This Short-Bed, Stick-Shift Jeep Comanche Might Be the Perfect Used Pickup 

Shut up and take (some of) my money (because it's really not too expensive).

JD Thompson via Facebook

Most of us know that the Gladiator is not Jeep’s first foray into the pickup market. Back in the 1980s, the company released the Comanche, which was arguably a lot cooler than the new truck thanks to its ruggedness and utilitarian demeanor. The Comanche eventually fell victim to poor sales and a shifting corporate structure at Chrysler, where the company wanted to center pickup production under the Dodge brand. Even so, Jeep made plenty of Comanches over years, so you can find them on the used market fairly easily. In turn, they’re usually reasonably priced—like this short-bed, stick-shift model from 1988 that’s perfectly spec’d for a simple-but-clean pickup.

The Comanche was based on the Jeep Cherokee, and it touted many of the features that enthusiasts loved about the era including the legendary AMC/Jeep 4.0-liter inline-six and a five-speed manual transmission. The seller notes that the body on this example needs some touch-up work, but says that the undercarriage is clean. It's currently listed in Florida, so cold weather likely hasn't had a chance to completely ruin the truck's sheet metal.

Though it’s rocking 181,000 miles, the seller has replaced a laundry list of parts on the Jeep, including the fuel tank, radiator, battery, U-joints, and exhaust. There's plenty more you could do to this Rad-era truck, though there likely isn't much you should do. It has all the musts—four-wheel-drive, a stick shift, and a torquey engine perfect for doing a little work or heading off-road.
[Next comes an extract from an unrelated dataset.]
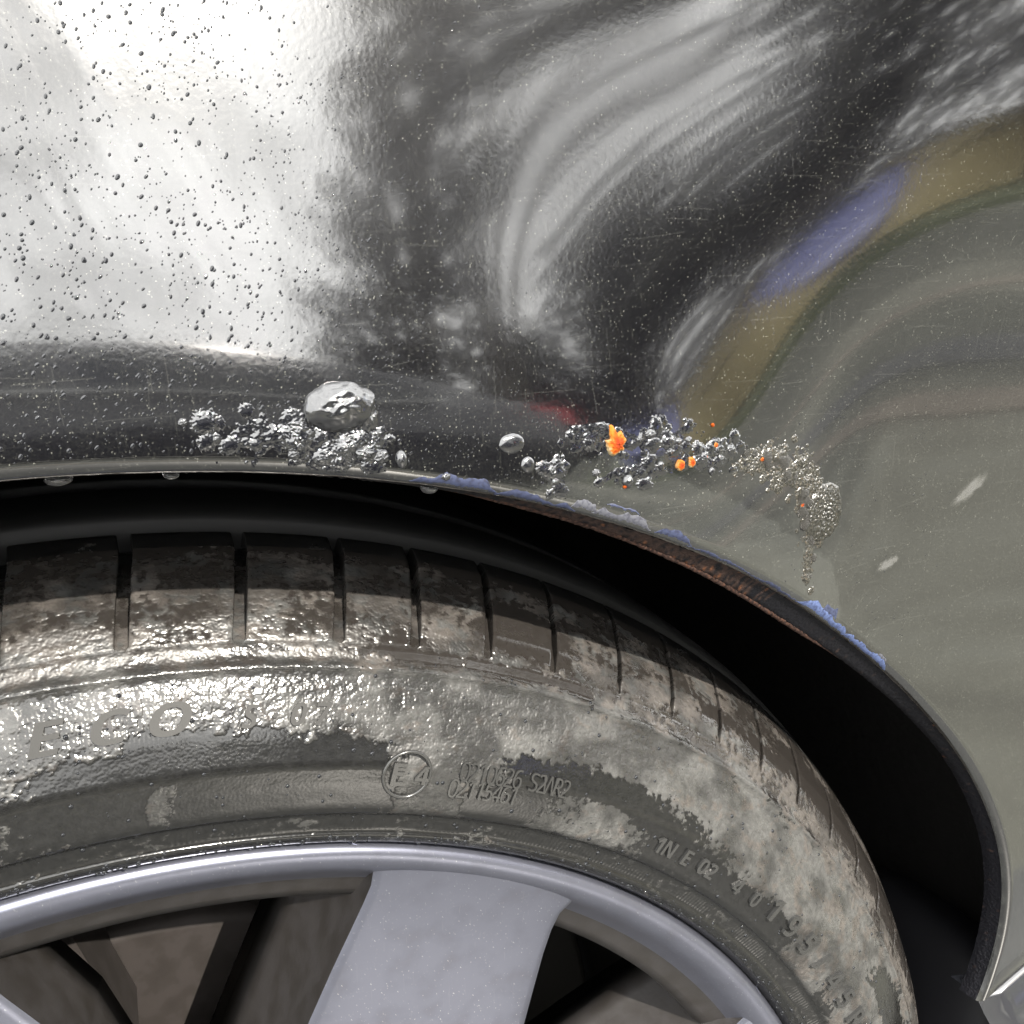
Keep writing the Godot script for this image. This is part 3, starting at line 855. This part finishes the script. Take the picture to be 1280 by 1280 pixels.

Anymore might be overkill.

As for the interior, it's been upgraded with leather buckets from a Chrysler Pacifica and a Jeep Cherokee center console. The truck is undoubtedly pretty clean both inside and out, so someone will get a good deal on a capable and usable daily driver if they so choose.

JD Thompson via Facebook Marketplace

All in all, $7,500 (or best offer—this seller clearly doesn’t “know what he has”) is a solid price for the Comanche, even with the minor work it apparently needs.